Fiquei estupefacto. Que história! Que azar!... Resolvi comentar:
- Realmente… Imagino… Pois, um relógio todo em ouro, assim!?...
- Porra, garoto! Você não entendeu mesmo nada!... – disse o Sr. Cupello. Aí fez-se-me luz. Ele continuou – Qual relógio, qual ouro, João!... Porra, eles roubaram foi sessenta anos da vida do cara!... Sessenta anos, João!...
O Sr. Cupello sabia por que é que estava a contar-me aquela história e eu percebi a mensagem.
Desde então, passaram quase 25 anos.
A história do Sr. Cupello, não mais a esqueci e trabalhei sempre com vontade, mas sem nunca dela me esquecer.
Não voltei a encontrar mais ninguém como ele.

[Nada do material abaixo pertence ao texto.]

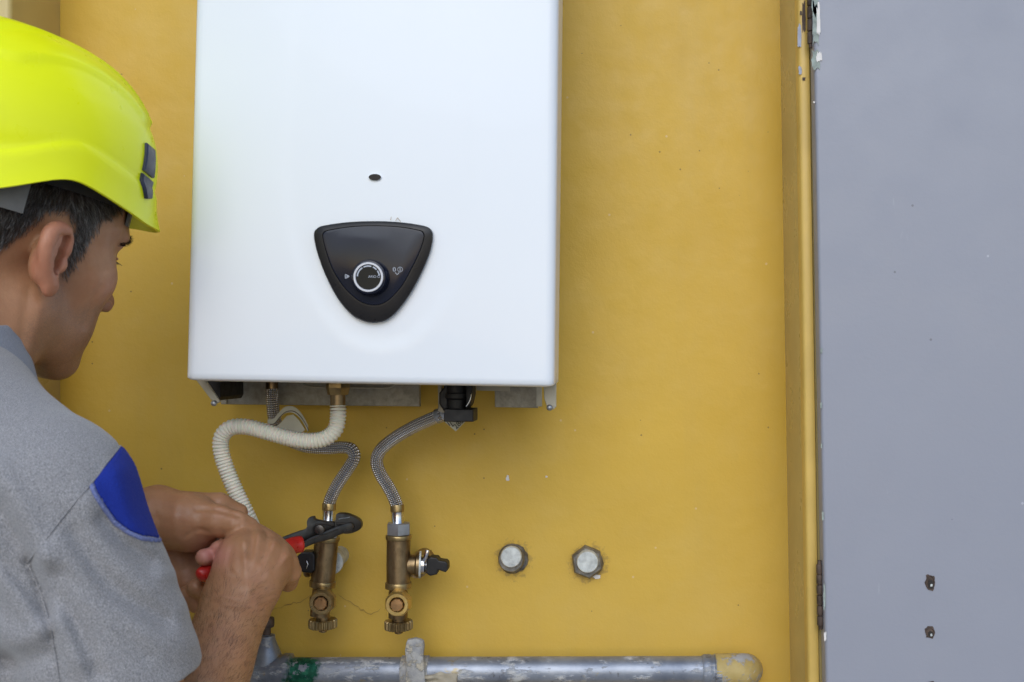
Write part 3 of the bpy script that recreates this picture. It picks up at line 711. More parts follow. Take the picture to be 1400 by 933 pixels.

De uma coisa estou certo, trabalhei sempre com dedicação, como se ela fosse necessária para me manter sessenta anos em cada uma das empresas por onde passei.
Não foram precisos tantos para ter tido direito a jantares de despedida nas empresas por onde passei. Aconteceram mais do que uma vez, espontaneamente, organizados por colegas. Não aconteceu em todas e ainda bem.
Os jantares não são o mais importante, nem sequer o dinheiro que se ganha.
A sensação do dever cumprido sim.
É bom nunca esquecermos que há vida para além do dever.
Conforme diz o poeta, “ai que prazer não cumprir um dever”; que faz tanto sentido no dia em que nos cruzamos com alguém que não gosta de nós ou vê no nosso lugar a oportunidade de defender o seu e ou os dos seus.
Se alguma vez me senti roubado? Algumas… Se alguma vez me roubaram? Tantas…
Felizmente que não investi tudo no trabalho, nem sequer me perdi a esbanjar em Rolex’s de ouro…
À pergunta da minha sobrinha, reformulo a resposta:
- Foi certamente por causa do trabalho realizado!